Karena penasaran dengan mutu siswa barunya maka beliau membuat semacam tes utk mengetahui kompetensi siswa barunya khusus dalam Matematika dan bhs Inggris. Utk Matematika tesnya benar-benar kemampuan dasar seperti penjumlahan, pengurangan, perkalian, pembagian, pecahan, dan akar. Pokoknya kemampuan matematika dasar. Hasilnya…?! Ternyata dari hampir 300 siswa yg diberi tes hanya 1 orang yg nilainya di atas 4 (dari skala 10) baik di Matematika mau pun di bhs Inggris…! Hasil nilai UN di ijazah mereka benar-benar tidak bisa dipercaya.

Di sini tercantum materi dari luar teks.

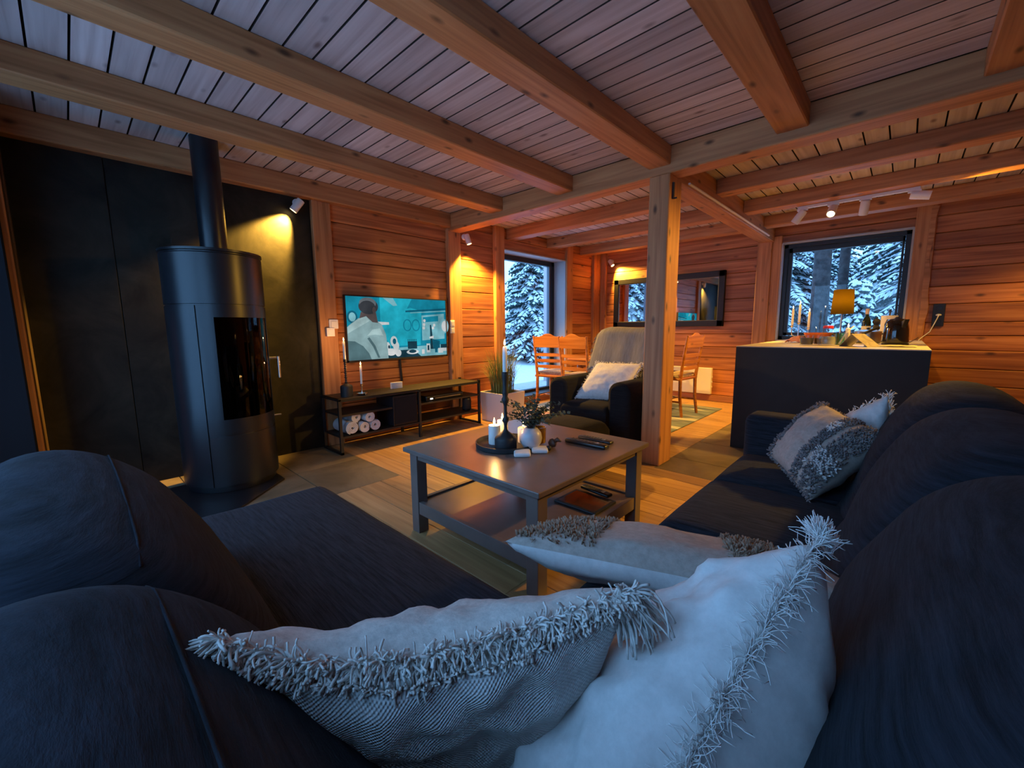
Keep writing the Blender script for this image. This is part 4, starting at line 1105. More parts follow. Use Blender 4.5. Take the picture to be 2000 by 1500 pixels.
MB().rbox((-0.12,-0.24,0),(0.14,0.24,0.055), 0.012, 3).build('case', plain('gloss_black', (0.01,0.01,0.012), 0.25), rc)
MB().box((0.139,-0.19,0.02),(0.1425,-0.16,0.032)).build('status_light', glow('status_light', (1,0.9,0.75), 3.0), rc)
MB().box((0.139,-0.13,0.022),(0.142,0.2,0.030)).build('front_strip', M_STEEL, rc)
bs = empty('small_speaker', (-3.50, 2.98, 0.155), 'small black rounded speaker at the right end of the bench', 'speaker')
MB().lathe([(0.045,0),(0.05,0.008),(0.05,0.13),(0.042,0.142),(0,0.143)], n=28).build('body', M_BLACK, bs, smooth=True, auto=40)
MB().lathe([(0.051,0.02),(0.051,0.12)], n=28).build('cloth_wrap', plain('speaker_cloth', (0.02,0.02,0.022), 0.95), bs)
wb_ = empty('white_router', (-3.60, 2.17, 0.48), 'small white box standing on the television bench', 'box')
MB().rbox((-0.012,-0.062,0),(0.012,0.062,0.062), 0.004, 2).build('case', M_WHITE, wb_)
MB().box((0.012,-0.05,0.012),(0.0128,0.05,0.016)).build('seam_line', plain('grey_line', (0.5,0.5,0.5), 0.5), wb_)

def towel(loc, r, label, seed):
    root = empty('rolled_towel', loc, label, 'towel', 'rolled towels on the bottom bench shelf')
    turns = 3.6; n = 72; mb = MB(); half = 0.011; vs = []
    for x0_, x1_ in ((-0.13, 0.13),):
        for x_ in (x0_, x0_+0.006, x1_-0.006, x1_):
            sh = 0.82 if x_ in (x0_, x1_) else 1.0
            for sgn in (1, -1):
                for i in range(n+1):
                    t = i/n; rr = 0.012 + (r-0.012-half*0.5)*t; aa = turns*2*math.pi*t + seed
                    rr2 = rr + sgn*half*0.5*sh*0.92
                    vs.append((x_, rr2*math.cos(aa), r + rr2*math.sin(aa)))
        m = n+1
        def idx(k, s2, i): return (k*2+s2)*m+i
        fs = []
        for k in range(3):
            for i in range(n):
                fs.append((idx(k,0,i), idx(k+1,0,i), idx(k+1,0,i+1), idx(k,0,i+1)))
                fs.append((idx(k,1,i), idx(k,1,i+1), idx(k+1,1,i+1), idx(k+1,1,i)))
        for k in (0, 3):
            for i in range(n): fs.append((idx(k,0,i), idx(k,0,i+1), idx(k,1,i+1), idx(k,1,i)))
        for i in (0, n):
            for k in range(3): fs.append((idx(k,0,i), idx(k,1,i), idx(k+1,1,i), idx(k+1,0,i)))
        mb.add(vs, fs)
    mb.build('towel_roll', M_TOWEL, root, smooth=True, auto=60)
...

Apakah hanya di sekolah swasta kondisi ini berlaku? Tidak. Di sebuah SMP Negeri di daerah Sempaja ternyata hasilnya juga sama saja. Kemampuan siswa dalam Matematika dan Bhs Inggris sangat parah. Dan menurut Pak Sigit itu disebabkan karena buruknya mutu guru yg mengajar.
Pak Sigit kemudian bercerita panjang tentang betapa rendahnya kemampuan, motivasi, dan dedikasi guru-guru yg magang di sekolahnya. Beliau ngeri membayangkan jika guru-guru seperti itu masuk ke kelas-kelas utk mengajar. Apa yg ia temui saat ini di kelas-kelas langsung adalah akibat dari rendahnya mutu guru-guru yg mengajari mereka. Sungguh tidak ada gunanya menguber-uber dan menakut-nakuti siswa dengan Unas jika masalahnya adalah di guru yg tidak bermutu, tambahnya.
Tiba-tiba saya teringat sebuah kata-kata bijak, entah milik siapa, yg mengatakan : Good teacher costs a lot but bad teacher costs more. Mencetak guru yg baik itu mahal biayanya tapi guru yg buruk akan lebih mahal ongkosnya. Ongkos mahalnya ya memperbaiki kerusakan yg dibuat oleh guru yg buruk tersebut. Setiap tahun jutaan anak menjadi korban oleh guru yg tidak kompeten.
Dan kita masih bersikeras bahwa Ujian Nasional yg akan memperbaiki itu…! 🙁
Surabaya, 8 Desember 2011
Salam
Satria Dharma
https://satriadharma.com
Assalamualaikum, Pa Surya. Saya sebagai seorang guru setuju 100% terhadap pendapat anda mengenai mutu guru-guru kita sekarang. Tapi mengapa sekarang begitu mudah para guru itu memperoleh sertikat profesional dari PLPG ??
“Sungguh tidak ada gunanya menguber-uber dan menakut-nakuti siswa dengan Unas jika masalahnya adalah di guru yg tidak bermutu” Damn!! ini menohok saya sebagai seorang guru baru (2th) mengajar. Menurut saya memang masalahnya di guru. dan saya tidak mau menyadi salah satu guru “trouble maker” itu. Inilah sesungguhnya “trouble maker” itu.